The other two episodes are ones that had to be reconstructed from synopses and tele-snaps, and these episodes of The Avengers are always my favourites, because they can just get on with being damn good stories and not be stuck to the details of 50-year-old scripts. Ian Potter writes Death on the Slipway from a script by James Mitchell, where Steed goes undercover to investigate a murder at a submarine manufacturer (Keel barely features). It’s a fun story, filled with a large cast of characters; highlights include Barnaby Edwards’s union steward and Niky Wardley as a secretary with a nice “stern” and a penchant for social climbing. There are some good visuals, and some great action set-pieces, and some nice Steed witticisms — this has everything I want from The Avengers, except for Keel. The extras reveal the impressive amount of work Ian Potter put into his reconstruction; Death on the Slipway involves a blackmail conspiracy, so Potter read a James Mitchell novel about a blackmail conspiracy to work out how he might have handled it in The Avengers!

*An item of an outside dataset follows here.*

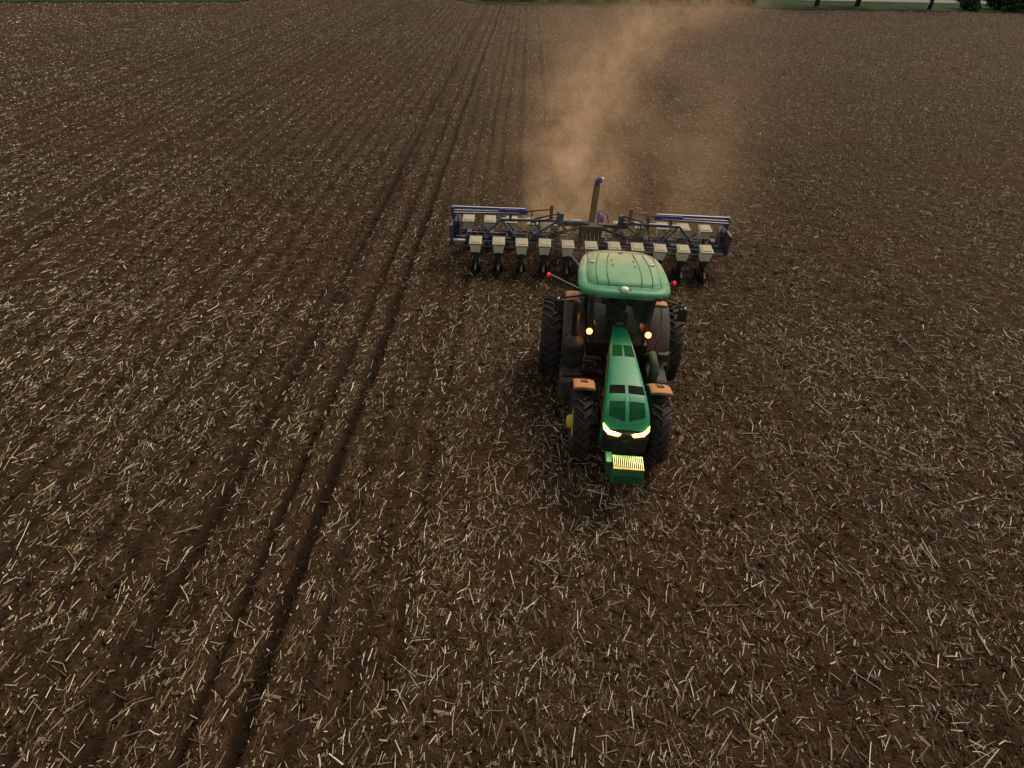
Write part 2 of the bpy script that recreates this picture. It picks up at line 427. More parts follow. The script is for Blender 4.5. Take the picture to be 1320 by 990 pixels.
st = straw('corn_residue', x, y, L, W, T, ang, tone, rng.uniform(.0, .028, n)+np.where(stick, np.abs(np.sin(tilt))*L*.42, 0), tilt, straw_mat())
tag(st, 'pale broken corn stalks littering the brown tilled soil', 'crop residue', kind='stuff')
# dark clods of turned earth over the near soil
def clods():
    nn = 60000
    x = rng.uniform(-16, 11, nn); y = -10.5+rng.uniform(0, 1, nn)**1.4*28
    sz = np.clip(rng.lognormal(-4.0, .5, nn), .008, .07)
    z = ground_z(x, y)+sz*.15
    ico = np.array([(0, 0, 1), (.9, 0, .1), (.28, .85, .05), (-.72, .52, .1), (-.72, -.52, 0), (.28, -.85, .1), (0, 0, -1)], float)
    q = np.array([(0, 1, 2), (0, 2, 3), (0, 3, 4), (0, 4, 5), (0, 5, 1), (6, 2, 1), (6, 3, 2), (6, 4, 3), (6, 5, 4), (6, 1, 5)])
    j = 1+rng.uniform(-.35, .35, (nn, 7, 1)); a = rng.uniform(0, 6.28, nn)
    P = ico[None]*j; c, s = np.cos(a)[:, None], np.sin(a)[:, None]
    V = np.stack([P[..., 0]*c-P[..., 1]*s, P[..., 0]*s+P[..., 1]*c, P[..., 2]*.7], -1)*sz[:, None, None]+np.stack([x, y, z], -1)[:, None]
    F = ((np.arange(nn)*7)[:, None, None]+q[None]).reshape(-1, 3)
    o = np_mesh('soil_clods', V.reshape(-1, 3), F, soil, True)
    tag(o, 'dark brown crumbly clods on the tilled field', 'soil clods', kind='stuff')
clods()

# ------------------------------------------------------------------ trees beyond the field
def leaf_mat(name, c1, c2):
    mt, nt, b = newmat(name); at = nt.nodes.new('ShaderNodeAttribute'); at.attribute_name = 'tone'
    r = ramp(nt, at.outputs['Fac'], [(0, c1), (1, c2)]); nt.links.new(r.outputs[0], b.inputs['Base Color'])
    b.inputs['Roughness'].default_value = .7; b.inputs['Specular IOR Level'].default_value = .2; return mt
LEAF = [leaf_mat('leaves_dark', (.016, .034, .010), (.05, .085, .022)), leaf_mat('leaves_mid', (.025, .055, .012), (.07, .12, .03))]
BARK = paint('bark', (.035, .027, .02), .9, .2, dustcol=(.09, .07, .05), bump=.5)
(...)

The set wraps up with John Dorney’s Tunnel of Fear, from a lost script by John Kruse. This one is a little flamboyant for a Series One Avengers story, taking place at coastal fun fair — though as Dorney points out in the extras, there is a sort of subset of Avengers stories about crimes in unusual locations, like Volume 2’s Please Don’t Feed the Animals (set in a zoo) and Volume 5’s Girl on the Trapeze (a circus). In one delightful scene, Steed turns up as the barker for a group of belly dancers, and this leads to a lot of good Steed/Keel banter, as this episode has the most of them working together of any in the set. The ending is a bit goofy, but it’s overall a solidly enjoyable hour, filled with wanted convicts, deranged hypnotists, and spooky train rides.

With only one box set to go (and the Steed and Mrs Peel comic adaptations just not quite as enjoyable to me), I’m dreading the end of The Avengers: The Lost Episodes. I never fail to have a smile on my face when finishing a set. I hope a way can be found to keep Julian Wadham and Anthony Howell somehow playing these roles for a long time.

The Avengers: The Lost Episodes Volume 6 (by Berkeley Mather, James Mitchell, John Kruse, Rae Leaver, Ian Potter, John Dorney; starring Anthony Howell, Julian Wadham) was released by Big Finish Productions in July 2016.